Stated task:
Scan the entries below for the word "follow". Copy each line that has it.

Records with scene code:
============
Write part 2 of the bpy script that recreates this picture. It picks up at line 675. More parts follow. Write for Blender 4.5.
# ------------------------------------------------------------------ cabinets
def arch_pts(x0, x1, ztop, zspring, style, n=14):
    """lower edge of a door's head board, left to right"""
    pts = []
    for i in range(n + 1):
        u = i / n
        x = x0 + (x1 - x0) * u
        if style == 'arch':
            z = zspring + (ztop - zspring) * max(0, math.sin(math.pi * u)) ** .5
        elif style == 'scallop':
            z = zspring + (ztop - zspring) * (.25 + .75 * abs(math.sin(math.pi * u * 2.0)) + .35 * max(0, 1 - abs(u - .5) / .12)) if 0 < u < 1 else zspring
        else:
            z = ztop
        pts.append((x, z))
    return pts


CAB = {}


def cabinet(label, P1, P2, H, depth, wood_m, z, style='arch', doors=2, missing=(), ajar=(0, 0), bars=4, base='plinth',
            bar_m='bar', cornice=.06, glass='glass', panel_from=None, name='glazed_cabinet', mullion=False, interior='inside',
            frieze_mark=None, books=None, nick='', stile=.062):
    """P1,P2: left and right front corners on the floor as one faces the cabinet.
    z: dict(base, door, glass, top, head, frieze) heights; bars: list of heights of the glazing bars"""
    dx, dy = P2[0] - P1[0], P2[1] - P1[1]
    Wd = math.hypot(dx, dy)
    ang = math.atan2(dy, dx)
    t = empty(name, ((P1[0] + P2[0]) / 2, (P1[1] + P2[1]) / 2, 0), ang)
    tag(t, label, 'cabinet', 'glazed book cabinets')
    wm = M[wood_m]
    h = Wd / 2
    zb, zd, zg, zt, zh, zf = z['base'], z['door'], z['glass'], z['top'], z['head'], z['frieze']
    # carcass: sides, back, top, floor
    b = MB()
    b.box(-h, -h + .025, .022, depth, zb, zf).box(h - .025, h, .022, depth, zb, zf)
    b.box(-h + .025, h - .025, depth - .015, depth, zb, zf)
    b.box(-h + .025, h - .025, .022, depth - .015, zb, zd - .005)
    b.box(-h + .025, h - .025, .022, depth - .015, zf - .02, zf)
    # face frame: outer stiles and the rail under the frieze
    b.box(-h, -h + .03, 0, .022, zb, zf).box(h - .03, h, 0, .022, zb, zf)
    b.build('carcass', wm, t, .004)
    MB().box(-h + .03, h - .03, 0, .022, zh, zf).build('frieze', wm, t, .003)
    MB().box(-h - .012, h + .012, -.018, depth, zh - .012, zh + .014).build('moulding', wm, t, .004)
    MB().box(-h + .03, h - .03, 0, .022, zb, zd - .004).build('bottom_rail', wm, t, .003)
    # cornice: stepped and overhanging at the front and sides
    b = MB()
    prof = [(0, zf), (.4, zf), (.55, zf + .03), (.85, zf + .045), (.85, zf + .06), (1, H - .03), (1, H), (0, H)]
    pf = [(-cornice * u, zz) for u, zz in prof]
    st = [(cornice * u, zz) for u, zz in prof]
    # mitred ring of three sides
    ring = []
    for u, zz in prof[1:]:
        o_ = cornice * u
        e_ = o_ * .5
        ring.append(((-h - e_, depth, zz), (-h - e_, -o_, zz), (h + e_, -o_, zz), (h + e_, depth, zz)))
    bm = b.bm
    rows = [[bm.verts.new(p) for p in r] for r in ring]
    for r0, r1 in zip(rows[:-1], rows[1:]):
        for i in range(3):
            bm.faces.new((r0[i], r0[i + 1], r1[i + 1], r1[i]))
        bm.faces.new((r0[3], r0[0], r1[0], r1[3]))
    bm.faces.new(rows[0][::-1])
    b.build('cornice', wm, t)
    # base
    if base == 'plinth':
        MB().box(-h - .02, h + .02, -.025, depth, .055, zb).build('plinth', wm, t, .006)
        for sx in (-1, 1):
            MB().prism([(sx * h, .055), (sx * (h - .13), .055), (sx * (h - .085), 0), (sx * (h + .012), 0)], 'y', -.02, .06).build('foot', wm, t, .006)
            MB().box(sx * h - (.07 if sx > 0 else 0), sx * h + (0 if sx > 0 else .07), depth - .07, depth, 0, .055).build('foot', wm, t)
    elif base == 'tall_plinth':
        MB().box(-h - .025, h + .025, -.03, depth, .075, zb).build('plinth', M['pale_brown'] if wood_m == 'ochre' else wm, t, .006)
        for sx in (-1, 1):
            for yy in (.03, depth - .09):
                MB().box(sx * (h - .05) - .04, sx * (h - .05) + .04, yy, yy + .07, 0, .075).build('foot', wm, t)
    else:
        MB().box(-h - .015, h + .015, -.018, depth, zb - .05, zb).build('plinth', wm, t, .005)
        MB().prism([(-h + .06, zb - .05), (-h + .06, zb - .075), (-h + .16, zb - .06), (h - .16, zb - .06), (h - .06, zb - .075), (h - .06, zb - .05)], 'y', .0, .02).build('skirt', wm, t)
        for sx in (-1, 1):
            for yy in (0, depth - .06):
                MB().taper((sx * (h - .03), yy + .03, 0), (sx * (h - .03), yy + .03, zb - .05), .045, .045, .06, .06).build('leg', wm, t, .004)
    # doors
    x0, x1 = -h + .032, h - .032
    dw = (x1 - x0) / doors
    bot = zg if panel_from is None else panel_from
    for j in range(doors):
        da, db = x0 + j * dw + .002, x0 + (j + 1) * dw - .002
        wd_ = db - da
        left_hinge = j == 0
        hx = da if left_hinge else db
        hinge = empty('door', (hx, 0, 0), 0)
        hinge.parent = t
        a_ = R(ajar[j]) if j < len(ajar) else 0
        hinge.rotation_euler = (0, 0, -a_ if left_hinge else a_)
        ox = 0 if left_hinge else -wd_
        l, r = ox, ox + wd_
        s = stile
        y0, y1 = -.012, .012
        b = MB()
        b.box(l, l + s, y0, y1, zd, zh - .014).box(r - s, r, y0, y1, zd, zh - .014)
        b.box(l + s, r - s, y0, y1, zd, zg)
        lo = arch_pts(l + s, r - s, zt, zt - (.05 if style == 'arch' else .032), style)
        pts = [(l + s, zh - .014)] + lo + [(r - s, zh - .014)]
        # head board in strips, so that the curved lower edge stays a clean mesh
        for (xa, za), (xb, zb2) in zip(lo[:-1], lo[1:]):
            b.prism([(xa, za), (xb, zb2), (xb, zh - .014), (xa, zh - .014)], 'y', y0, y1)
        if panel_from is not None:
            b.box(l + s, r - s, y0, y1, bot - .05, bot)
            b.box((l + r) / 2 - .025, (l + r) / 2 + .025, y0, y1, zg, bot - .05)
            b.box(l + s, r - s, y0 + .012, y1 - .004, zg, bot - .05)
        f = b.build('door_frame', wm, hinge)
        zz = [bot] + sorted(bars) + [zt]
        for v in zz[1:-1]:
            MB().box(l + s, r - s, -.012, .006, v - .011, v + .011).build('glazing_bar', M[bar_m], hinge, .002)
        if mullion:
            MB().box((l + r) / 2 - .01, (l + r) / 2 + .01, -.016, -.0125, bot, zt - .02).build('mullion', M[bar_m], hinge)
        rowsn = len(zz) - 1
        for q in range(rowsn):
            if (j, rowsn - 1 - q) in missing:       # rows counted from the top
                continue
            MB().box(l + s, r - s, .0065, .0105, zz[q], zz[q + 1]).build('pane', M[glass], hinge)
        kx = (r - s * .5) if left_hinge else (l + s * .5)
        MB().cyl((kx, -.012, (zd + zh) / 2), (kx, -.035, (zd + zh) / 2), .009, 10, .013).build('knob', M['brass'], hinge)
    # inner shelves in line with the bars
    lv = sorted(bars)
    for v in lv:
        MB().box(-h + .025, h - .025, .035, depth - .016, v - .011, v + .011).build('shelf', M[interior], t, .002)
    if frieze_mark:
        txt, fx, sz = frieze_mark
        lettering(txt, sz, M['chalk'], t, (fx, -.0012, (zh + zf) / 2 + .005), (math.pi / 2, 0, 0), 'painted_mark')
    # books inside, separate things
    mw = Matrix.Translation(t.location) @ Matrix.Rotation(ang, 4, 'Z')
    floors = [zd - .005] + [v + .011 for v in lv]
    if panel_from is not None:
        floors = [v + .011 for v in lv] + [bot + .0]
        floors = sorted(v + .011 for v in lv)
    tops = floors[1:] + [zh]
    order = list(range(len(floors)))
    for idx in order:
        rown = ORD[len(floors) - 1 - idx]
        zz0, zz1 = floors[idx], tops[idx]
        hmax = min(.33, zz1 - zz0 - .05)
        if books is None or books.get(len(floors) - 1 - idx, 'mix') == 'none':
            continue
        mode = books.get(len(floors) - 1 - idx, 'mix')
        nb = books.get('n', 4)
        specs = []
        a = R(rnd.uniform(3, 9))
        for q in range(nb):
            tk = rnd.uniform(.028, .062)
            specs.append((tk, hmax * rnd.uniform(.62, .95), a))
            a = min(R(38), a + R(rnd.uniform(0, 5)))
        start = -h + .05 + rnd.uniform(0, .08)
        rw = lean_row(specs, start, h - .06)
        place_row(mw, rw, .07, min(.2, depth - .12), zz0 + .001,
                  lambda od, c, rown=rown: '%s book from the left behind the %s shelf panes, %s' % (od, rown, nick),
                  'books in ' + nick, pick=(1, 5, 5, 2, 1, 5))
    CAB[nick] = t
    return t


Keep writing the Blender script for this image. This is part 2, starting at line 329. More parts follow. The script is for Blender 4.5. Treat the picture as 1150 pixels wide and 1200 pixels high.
============
Solution to the problem:
Write part 2 of the bpy script that recreates this picture. It picks up at line 675. More parts follow. Write for Blender 4.5.
Keep writing the Blender script for this image. This is part 2, starting at line 329. More parts follow. The script is for Blender 4.5. Treat the picture as 1150 pixels wide and 1200 pixels high.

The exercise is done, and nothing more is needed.